La Quinzaine littéraire, 16 février 2006, par Anne Thébaud
Les caprices de l’histoire
À première vue, on pourrait se demander ce qu’il y a de commun entre Viktor Abravanel, historien autrichien qui, vingt-cinq ans après son baccalauréat, lors d’une fête d’anciens élèves, sème la pagaille en dénonçant sans discernement le passé nazi de ses anciens professeurs et Samuel Manasseh ben Israël, rabbin d’Amsterdam, premier maître de Spinoza, qui a connu, enfant, la terreur de l’Inquisition portugaise. L’une des réussites de ce roman est de tisser des liens entre des personnages de diverses époques, créant d’intéressants phénomènes d’écho.
Où il apparaît que le destin du jeune juif Samuel offre des parentés avec celui d’un autre enfant, Viktor, ballotté entre ses deux parents divorcés, relégué au pensionnat quand ses grands-parents ne peuvent plus s’occuper de lui. De même, une certaine similitude s’établit entre les procès de l’Inquisition, ceux de la communauté juive d’Amsterdam à l’égard de l’un d’entre eux qui ne respecte pas les coutumes alimentaires et le procès trotskiste dont est victime Viktor à Vienne, dans les années 1970. Les terreurs de l’enfance et les échecs amoureux de Viktor et de Samuel offrent un effet de proximité souligné par l’organisation formelle du récit qui juxtapose les deux récits d’apprentissage, passe de l’un à l’autre sans crier gare. Ce savant travail de montage établit des passerelles entre deux destins que plusieurs siècles séparent. Le plaisir de la lecture s’alimente de ces ruptures, de cette gymnastique ludique qui exige de suivre simultanément deux récits dont les contextes sociopolitiques sont très éloignés… ou curieusement très ressemblants.
Il serait possible de gloser à l’infini sur les intentions de l’auteur, sur sa volonté ou non de montrer que l’histoire se répète. Le roman n’apporte pas de réponse, se contente de mettre en lumière les phénomènes de persécution, d’exclusion, d’intolérance qui traversent les siècles, au sein des diverses communautés (religieuses ou politiques). Robert Menasse illustre avant tout la part d’ambiguïté qui se glisse dans l’histoire et l’identité de chacun. Du temps de l’inquisition, on a parfois bien du mal à distinguer les juifs des chrétiens. Au XXe siècle, les membres de la famille de Viktor présentent des singularités qui ne manquent pas de sel : l’oncle Erich, antisémite, que l’on prend pour un juif en raison de l’accent yiddish qu’il imite à merveille ; le grand-père qui a échappé aux fours crématoires d’Auschwitz qu’on incinère ; la grand-mère juive qui demande un enterrement chrétien ; Hildegund, camarade de classe de Viktor, féministe… puis mariée à un professeur de catéchisme et mère de cinq enfants, etc. Le monde est fait d’ambivalences et l’histoire ironise, semble nous dire le romancier.

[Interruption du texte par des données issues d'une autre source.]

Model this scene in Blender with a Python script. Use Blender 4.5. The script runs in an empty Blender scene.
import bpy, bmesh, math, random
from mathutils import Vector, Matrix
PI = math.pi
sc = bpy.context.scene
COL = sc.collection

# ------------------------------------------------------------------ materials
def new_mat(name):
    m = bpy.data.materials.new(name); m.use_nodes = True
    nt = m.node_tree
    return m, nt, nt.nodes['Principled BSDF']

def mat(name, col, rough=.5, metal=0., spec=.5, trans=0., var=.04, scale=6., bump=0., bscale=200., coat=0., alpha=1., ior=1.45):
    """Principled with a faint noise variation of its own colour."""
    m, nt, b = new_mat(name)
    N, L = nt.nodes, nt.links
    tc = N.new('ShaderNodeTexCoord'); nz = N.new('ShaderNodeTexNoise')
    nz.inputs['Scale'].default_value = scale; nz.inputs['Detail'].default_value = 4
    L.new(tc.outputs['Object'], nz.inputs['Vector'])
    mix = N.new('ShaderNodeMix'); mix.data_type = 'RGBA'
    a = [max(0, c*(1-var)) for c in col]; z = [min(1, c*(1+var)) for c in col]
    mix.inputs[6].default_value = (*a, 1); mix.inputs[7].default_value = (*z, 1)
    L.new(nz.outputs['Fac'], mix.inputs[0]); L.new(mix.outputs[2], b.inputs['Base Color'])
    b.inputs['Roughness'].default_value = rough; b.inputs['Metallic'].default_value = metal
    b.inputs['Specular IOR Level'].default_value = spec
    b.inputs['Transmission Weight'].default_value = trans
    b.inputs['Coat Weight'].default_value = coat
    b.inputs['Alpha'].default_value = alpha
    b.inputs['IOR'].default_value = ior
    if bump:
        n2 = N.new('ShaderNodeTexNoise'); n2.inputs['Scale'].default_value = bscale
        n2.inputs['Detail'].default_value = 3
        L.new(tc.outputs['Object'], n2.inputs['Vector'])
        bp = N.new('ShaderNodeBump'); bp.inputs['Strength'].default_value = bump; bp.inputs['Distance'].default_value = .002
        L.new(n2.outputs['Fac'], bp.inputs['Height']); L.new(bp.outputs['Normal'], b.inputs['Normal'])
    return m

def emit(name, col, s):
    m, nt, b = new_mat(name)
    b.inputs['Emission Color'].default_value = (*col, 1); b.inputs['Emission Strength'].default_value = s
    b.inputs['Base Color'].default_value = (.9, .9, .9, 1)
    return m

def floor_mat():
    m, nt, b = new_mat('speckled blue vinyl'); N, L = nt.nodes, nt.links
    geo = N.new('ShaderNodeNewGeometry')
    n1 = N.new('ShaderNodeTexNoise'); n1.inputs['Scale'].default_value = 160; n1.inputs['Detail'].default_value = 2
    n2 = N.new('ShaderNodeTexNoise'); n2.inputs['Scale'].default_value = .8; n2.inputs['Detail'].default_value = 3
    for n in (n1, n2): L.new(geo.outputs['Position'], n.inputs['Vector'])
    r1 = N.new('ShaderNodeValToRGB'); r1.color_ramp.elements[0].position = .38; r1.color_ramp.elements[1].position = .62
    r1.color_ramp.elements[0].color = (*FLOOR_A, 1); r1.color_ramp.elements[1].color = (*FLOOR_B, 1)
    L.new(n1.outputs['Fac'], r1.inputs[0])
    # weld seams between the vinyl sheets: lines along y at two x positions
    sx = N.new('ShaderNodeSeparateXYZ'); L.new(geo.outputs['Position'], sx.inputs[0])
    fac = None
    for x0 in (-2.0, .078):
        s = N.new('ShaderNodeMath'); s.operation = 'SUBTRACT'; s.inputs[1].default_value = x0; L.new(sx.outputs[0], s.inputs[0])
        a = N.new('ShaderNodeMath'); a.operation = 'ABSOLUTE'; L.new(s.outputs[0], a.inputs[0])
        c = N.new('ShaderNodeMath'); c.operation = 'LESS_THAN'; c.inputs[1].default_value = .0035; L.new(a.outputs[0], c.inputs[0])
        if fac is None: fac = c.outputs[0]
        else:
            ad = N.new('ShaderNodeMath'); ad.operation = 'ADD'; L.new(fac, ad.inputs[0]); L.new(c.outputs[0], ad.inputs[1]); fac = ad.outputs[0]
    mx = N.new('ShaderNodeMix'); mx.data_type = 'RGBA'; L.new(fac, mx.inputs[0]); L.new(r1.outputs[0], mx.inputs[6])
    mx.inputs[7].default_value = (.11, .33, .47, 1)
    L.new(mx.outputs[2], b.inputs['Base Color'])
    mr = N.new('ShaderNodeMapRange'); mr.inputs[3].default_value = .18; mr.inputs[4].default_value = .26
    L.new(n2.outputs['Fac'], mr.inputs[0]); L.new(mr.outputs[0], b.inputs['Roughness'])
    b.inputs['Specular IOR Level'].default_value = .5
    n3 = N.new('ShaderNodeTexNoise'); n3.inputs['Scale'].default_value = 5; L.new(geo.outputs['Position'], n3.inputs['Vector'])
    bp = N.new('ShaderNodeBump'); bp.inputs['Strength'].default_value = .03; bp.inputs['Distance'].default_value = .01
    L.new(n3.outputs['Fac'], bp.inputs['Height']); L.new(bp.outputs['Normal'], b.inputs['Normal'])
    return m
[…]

Robert Menasse possède le talent de composer une fresque historique à hauteur d’homme, en s’attachant à des personnages singuliers. La route du rabbin Samuel Manasseh ben Israël croise celle de Descartes et du jeune Spinoza. Le romancier sait rendre le petit Samuel aussi réel et attachant que Viktor, plus contemporain. Mille et une anecdotes animent le récit, donnent aux protagonistes une existence haute en couleur : la circoncision ratée de Samuel, les combines de l’oncle Erich pour s’enrichir dans l’hôtel de passe, la tournée des cafés du grand-père, les soupes de la mère de Viktor: «Elle trouvait toujours quelque chose qu’elle pouvait encore couper et fourrer dedans, et toujours elle goûtait, remuait, goûtait, remuait jusqu’à ce qu’à la fin elle mélange encore un oeuf avec un peu de farine et le verse lentement dedans. Elle appelait zuppa de fantasia ces créations principalement pourries d’ail, qui provoquaient de forts ballonnements et des transpirations durables, si bien que Viktor n’arrêtait pas de suer et de péter – C’est sain, mon bébé ! disait la mère tandis qu’il attendait son père. »
Des dialogues entre Viktor et Hildegund ponctuent le roman d’échanges sarcastiques qui ramènent le présent sur le devant de la scène. Robert Menasse fait preuve d’un sens de l’humour déjà remarqué dans La Pitoyable Histoire de Leo Singer. Les personnages ont tous quelque chose de burlesque, un air de ressemblance dans l’art de rater leur vie sans trop se prendre au sérieux. La vivacité du style traduit le plaisir manifeste qu’éprouve l’auteur à raconter des histoires. Robert Menasse croit au roman. Avec une jubilation contagieuse, il nous le fait savoir.